IAAP-USA Holds Webinar: “Challenges Amid Success in South Korea”
USA—Dr. Staffan Berg, coordinator, IAPP-USA, welcomed the participants and viewers to the second webinar hosted by the International Association of Academicians for Peace (IAAP) on May 31, 2022 dealing with the theme, “Challenges Amid Success in South Korea.”
South Korea leads Asia in prosperity, the culture of youth, financial success and upward mobility. Paradoxically, despair among the youth, as with most industrialized nations, is rising. Its suicide rate tops all in the Organization for Economic Co-operation and Development (OECD) and is the leading cause of death among Korea’s 10- to 24-year-olds. Korea hosts more abortions than any other nation on earth. It also has the lowest birthrate in the world as the marriage rate among the young and successful continues to decline.
Panelist Lyman Stone, director of research at the consulting firm Demographic Intelligence, stressed that contrary to popular bias, there is no connection between population and pollution. Stone said, “I cannot emphasize it enough. It is just scientific malpractice. It is made up. When you actually look under the surface at the math, it is all made up. It is farcical.”
Stone rhetorically asked the other panelists, “Did your income go up by having one more child?” No. It went down. One parent stayed home or worked less. With less money coming into the home budget, consumption went down. Childcare and education are not carbon-, but labor-intensive. Population is not a key factor in relation to pollution. He continued, “Take China for example. Did their carbon footprint go down due to their draconian one-child policy? Not at all.” It is actually families with fewer children who can afford spending their resources on carbon-guzzling consumer goods, cars and air-travel. Political and economic policy rather than babies cause large-scale pollution.
Education is key in many countries in the Far East, including Korea and Japan. Their educational system is extremely competitive, as is the workplace. “The price of failure is extraordinarily high,” Stone said. Schools in the industrialized East tend to publish student names with test scores to foster competition to detect the winner among the many losers. The individualized Western education is doing the reverse, de-emphasizing competition in order to build cooperation and teamwork. Mongolia bucked the educational trend of fierce competition with its Far Eastern neighbors. That nation has also avoided their devastatingly low birthrates.

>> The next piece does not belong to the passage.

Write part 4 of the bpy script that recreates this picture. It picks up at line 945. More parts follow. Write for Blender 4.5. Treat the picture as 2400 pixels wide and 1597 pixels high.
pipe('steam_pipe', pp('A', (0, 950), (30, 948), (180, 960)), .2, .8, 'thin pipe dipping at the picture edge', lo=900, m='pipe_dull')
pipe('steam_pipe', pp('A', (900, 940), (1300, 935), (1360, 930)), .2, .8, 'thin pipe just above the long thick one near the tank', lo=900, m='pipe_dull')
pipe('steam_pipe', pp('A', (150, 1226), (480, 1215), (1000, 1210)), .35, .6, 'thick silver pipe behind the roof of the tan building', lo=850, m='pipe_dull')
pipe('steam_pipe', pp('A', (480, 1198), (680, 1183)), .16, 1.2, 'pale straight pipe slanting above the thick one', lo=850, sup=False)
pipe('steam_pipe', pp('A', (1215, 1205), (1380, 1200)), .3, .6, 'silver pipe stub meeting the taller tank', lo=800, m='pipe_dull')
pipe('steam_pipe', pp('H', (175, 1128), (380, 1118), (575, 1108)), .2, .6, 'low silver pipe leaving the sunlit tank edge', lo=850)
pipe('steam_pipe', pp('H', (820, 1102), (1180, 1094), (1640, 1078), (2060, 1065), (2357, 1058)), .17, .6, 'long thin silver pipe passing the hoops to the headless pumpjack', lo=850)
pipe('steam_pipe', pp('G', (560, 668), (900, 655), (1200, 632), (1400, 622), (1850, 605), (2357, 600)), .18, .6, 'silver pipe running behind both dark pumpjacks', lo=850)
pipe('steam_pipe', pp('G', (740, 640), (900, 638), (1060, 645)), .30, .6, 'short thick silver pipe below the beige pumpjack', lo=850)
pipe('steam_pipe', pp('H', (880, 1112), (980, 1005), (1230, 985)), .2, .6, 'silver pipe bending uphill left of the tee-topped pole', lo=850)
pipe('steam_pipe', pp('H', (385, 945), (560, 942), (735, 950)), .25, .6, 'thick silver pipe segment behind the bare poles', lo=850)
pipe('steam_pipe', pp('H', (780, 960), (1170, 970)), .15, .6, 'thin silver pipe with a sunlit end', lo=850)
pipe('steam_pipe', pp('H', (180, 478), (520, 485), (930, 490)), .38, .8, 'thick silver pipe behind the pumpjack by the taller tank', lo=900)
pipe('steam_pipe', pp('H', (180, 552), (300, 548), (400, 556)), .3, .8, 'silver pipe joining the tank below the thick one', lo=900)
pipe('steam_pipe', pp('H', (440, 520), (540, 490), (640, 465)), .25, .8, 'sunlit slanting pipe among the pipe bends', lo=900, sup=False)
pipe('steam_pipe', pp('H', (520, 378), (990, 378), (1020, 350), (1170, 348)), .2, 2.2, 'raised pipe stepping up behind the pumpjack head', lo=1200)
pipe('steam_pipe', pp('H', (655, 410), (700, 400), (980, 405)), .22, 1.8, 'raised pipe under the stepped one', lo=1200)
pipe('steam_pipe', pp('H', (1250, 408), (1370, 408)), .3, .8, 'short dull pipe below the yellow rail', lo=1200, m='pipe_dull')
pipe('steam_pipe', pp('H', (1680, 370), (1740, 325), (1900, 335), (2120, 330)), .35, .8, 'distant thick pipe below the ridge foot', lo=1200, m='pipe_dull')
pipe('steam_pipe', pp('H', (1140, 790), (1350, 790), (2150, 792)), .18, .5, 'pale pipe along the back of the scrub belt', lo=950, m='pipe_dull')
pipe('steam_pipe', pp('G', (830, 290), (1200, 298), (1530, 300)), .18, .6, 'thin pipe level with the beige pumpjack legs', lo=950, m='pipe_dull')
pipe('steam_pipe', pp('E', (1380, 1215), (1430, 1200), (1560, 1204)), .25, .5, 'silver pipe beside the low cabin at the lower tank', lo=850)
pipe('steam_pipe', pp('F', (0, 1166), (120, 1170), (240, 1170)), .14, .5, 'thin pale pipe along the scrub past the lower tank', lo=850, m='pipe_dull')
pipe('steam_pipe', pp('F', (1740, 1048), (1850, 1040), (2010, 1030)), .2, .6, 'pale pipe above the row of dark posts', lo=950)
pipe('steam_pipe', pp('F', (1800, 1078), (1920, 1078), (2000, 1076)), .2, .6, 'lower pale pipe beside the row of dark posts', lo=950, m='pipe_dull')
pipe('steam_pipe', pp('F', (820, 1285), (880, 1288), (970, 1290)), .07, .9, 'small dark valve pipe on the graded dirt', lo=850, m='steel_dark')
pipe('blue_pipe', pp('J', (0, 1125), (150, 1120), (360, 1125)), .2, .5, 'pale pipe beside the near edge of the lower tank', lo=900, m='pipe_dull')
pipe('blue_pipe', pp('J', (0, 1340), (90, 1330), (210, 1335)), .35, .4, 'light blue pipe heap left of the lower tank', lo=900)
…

Any attitude that “de-prioritizes the importance of kinship and family” causes fertility to fall. Stone listed leisure, work/career, self-actualization and even religion. Religion, however, can be both a positive and negative influence on family formation and nativity. The Abrahamic religions generally promote family formation, yet extreme dedication, such as that of celibate monks and nuns, does not create more children. Israel and Georgia are examples of nations where religion has made a positive impact on the birthrate.
The wildly popular K-Pop bands model life as single individuals. Demographer Lyman Stone concluded, “Social icons matter.” He suggested, “If you want fertility in Korea to rise, make social icons that promote having families.”
Panelist Koonam Park was born and educated in ROK. The Yale University researcher postponed her career until her third child started kindergarten. “Many young people in Korea understand the financial and social difficulties in having a family and children, but they do not know yet what a happy experience it is to have a husband and children.” The mother of four continued, “My job cannot bring me that kind of happiness.”
Discussion and closing remarks were given by Dr. Michael Jenkins, president, Universal Peace Federation International and chairman, The Washington Times Foundation.